Şengal'de JINHA çalışanlarından Delila Axin de, "Bizler nasıl ki Rojava'da, Şengal'de ve Kuzey Kürdistan'da ortaya konulan direnişi gösterdiysek bundan sonrada göstermeye devam edeceğiz. Sistem kendi egemenliklerini kendi basın anlayışlarıyla hakim kıldırmak istiyor. Muhalif basına yönelik bu saldırı aslında demokrasiye saldırıdır. O kadar tahammülsüzler ki çocukların izlediği Zarok TV dahi kapatılıyor. Bunun adı faşizmdir. Çok bilinçli uygulanan bir saldırıdır. Her yönlü doğrunun sesini kısmak istiyorlar. Bizde diyoruz ki, kapatılan kanal ve radyolarımız yalnız değildir. Bizler kendilerinin güçlü destekçileriyiz" ifadelerinde bulundu.

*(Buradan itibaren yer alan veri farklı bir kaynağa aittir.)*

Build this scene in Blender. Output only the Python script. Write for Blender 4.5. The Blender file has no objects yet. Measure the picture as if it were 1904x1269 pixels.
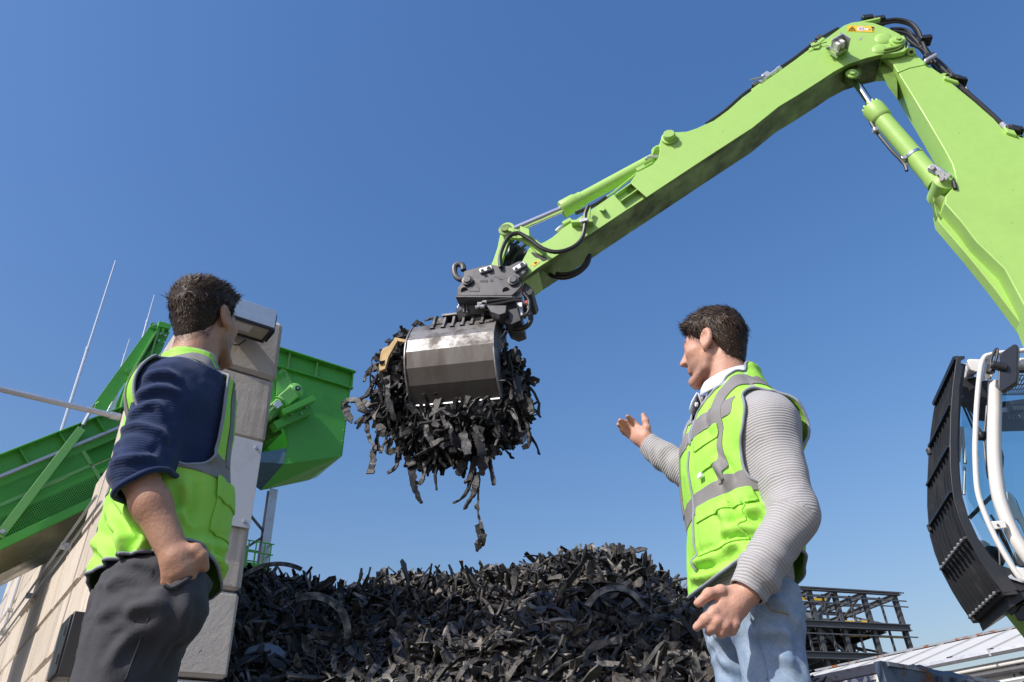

'Baskılara boyun eğmeyeceğiz'

Şengal özgür basın kadın çalışanlarından Ehlam Heci de, özgür basın geleneğinin kendisini PKK Lideri Abdullah Öcalan’ın özgürlük felsefesi üzerinden var ettiğini dile getirdi. Baskılara maruz kalan özgür basın çalışanlarının yalnız olmadığını söyleyen Ehlam, "Radyo ve TV'leri kapatanlar özgürlüğü tutsak etmek istiyorlar. Bizler de basın çalışanları olarak devletlerin bu uygulamalarını kınıyoruz. Ve diyorum ki, biz her zaman özgür basın ruhuyla çalışmalarımızı yürüteceğiz. Ve baskılara karşı boyun eğmeyeceğiz. Özgürlüğün sesi kıstırılamaz" dedi.